Uppermost House: The gift at the door

PeterLewisTreehouseCMYKBy S. Peter Lewis

BN Columnist

On a recent Friday evening, following sketchy directions from a toothless guy at a gas station, I turned a rented sedan onto a quiet street in a small town in western Virginia and began scanning house numbers. When I got close, I flicked the headlights off and drove the last hundred feet in the dark. At the correct driveway, I turned in and let the car coast slowly to a stop on the crunchy gravel. I got out, left the door ajar, stepped quietly up onto the porch and rang the bell.

A beautiful young woman answered wearing sweatpants, a hoodie and socks. She stared, tipped her head, blinked, and then her eyes got big and she fell into my arms.

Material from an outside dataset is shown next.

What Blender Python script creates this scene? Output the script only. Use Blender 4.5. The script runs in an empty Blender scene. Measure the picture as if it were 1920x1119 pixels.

“I didn’t know what to get you for your birthday,” I said through a mouthful of brown curls.

“So you got me you!” my daughter whispered in my ear.

It took Amanda 7,670 days to reach her 21st birthday, which, if you do the math, is just about average. I pondered for weeks what to get her as a gift for this milestone day, but dismissed each idea in turn — cash (too impersonal), shoes (57 pairs is enough already), and a baby rhinoceros (they smell, plus her room at college is pretty small).

Finally, I listened to my heart and realized that I didn’t wanted to give my precious daughter some thing; I wanted to be with her, to stand in front of her and hold her face in my hands and tell her how proud I was of the young woman she’d become. So, I bought a plane ticket.

There was some pushback about the idea, especially from some of my female friends. “Yuck,” said one; and “If my dad showed up on my 21st birthday I’d shoot him,” said another; and “Are you sure this is a good idea?” said a third, deeply concerned, her hand on my arm, ready to pull me back from the brink of parental impropriety.

The general fear was spawned by the fact that turning 21 in our culture has a certain social significance — for mostly the wrong reasons, unfortunately — and having a middle-aged guy show up unannounced could certainly spoil a typical 21-year-old’s evening plans. But for my daughter, the stereotypical first chance at boozing and partying and acting like an utter fool until the wee hours without risking jail time held no such attraction. This is a girl virtually immune to negative peer pressure, whose life has been characterized by a nearly unbroken string of wise decisions. In the end, I flew south riding the buoyant encouragement of my wife: “Oh Peter, you should totally do that!”

The next two days were perfect. Amanda drove me around the town and the university campus, pointing to this and that while I just looked at her and smiled, hearing almost none of her words, just delighted to be breathing the same air with her.

We worked out, went trail running high in the Blue Ridge Mountains, and ate pizza and burritos with her many friends. We laughed constantly and flopped exhausted each night in her room, watching movies until we began to doze off. It was just like when we were kids growing up together.

On Sunday morning, she was excited to take me to her church. It was a big, energized place, full of young people, and the musicians were many and the music was joyful. I stood next to my daughter and sang my heart out to God, thankful beyond measure.

On the wall of Amanda’s room is a poster that she has covered with inspirational quotes and sayings, from famous people, from her friends, and many from the Bible. On Monday morning, while she was rummaging around in the kitchen getting ready for class and I was packing my bags to go home, I found a blank spot near one corner and wrote, “I love you. I’m praying for you. I trust you. You’re safe. I’m listening, — Dad.”

A few minutes later, we stood in the driveway, facing each other with our hands intertwined. I prayed for her and then held her for a very long time in my arms. And then we let go and she drove off to class and I pointed my rental car east toward Richmond.

I had trouble driving away from my daughter, and it wasn’t because of the glare of the early sun. It’s just hard to see through so many tears.